Uncertainty Analysis of CEV LEO and Lunar Return Entries

A Monte Carlo sensitivity and uncertainty analysis is performed on CFD estimates of convective heating rate for a CEV forebody on a Low Earth Orbit entry and for the forebody of the Fire II vehicle at an entry condition similar to that experienced on a Lunar return mission. The sensitivity and uncertainty process involves generating a statistically meaningful number of calculations randomly varying the values of key input parameters about their nominal values. Correlation coefficients can be computed using a linear regression analysis to determine the fractional contribution of each input parameter to the overall uncertainty. The 2-σ and 3-σ variability ranges can also be determined. For the CEV LEO analysis, the primary contributors to the convective heating rate uncertainty were the collision integrals for the N2 - N and N2-O species pairs. The 2-σ values at the stagnation point were within 5.8% of the mean convective heating rate value.

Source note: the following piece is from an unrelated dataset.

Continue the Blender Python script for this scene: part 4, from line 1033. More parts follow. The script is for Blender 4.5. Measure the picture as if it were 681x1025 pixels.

For the FIRE II analysis, the uncertainty of the convective, radiative, and total heating were determined. The range of variability for the radiative heating was less than that seen with the convective heating. The results presented in this paper represent the uncertainty in heating rate due to uncertainties in the CFD code input parameter values and don’t include the uncertainties in the basic assumptions of the physical models themselves.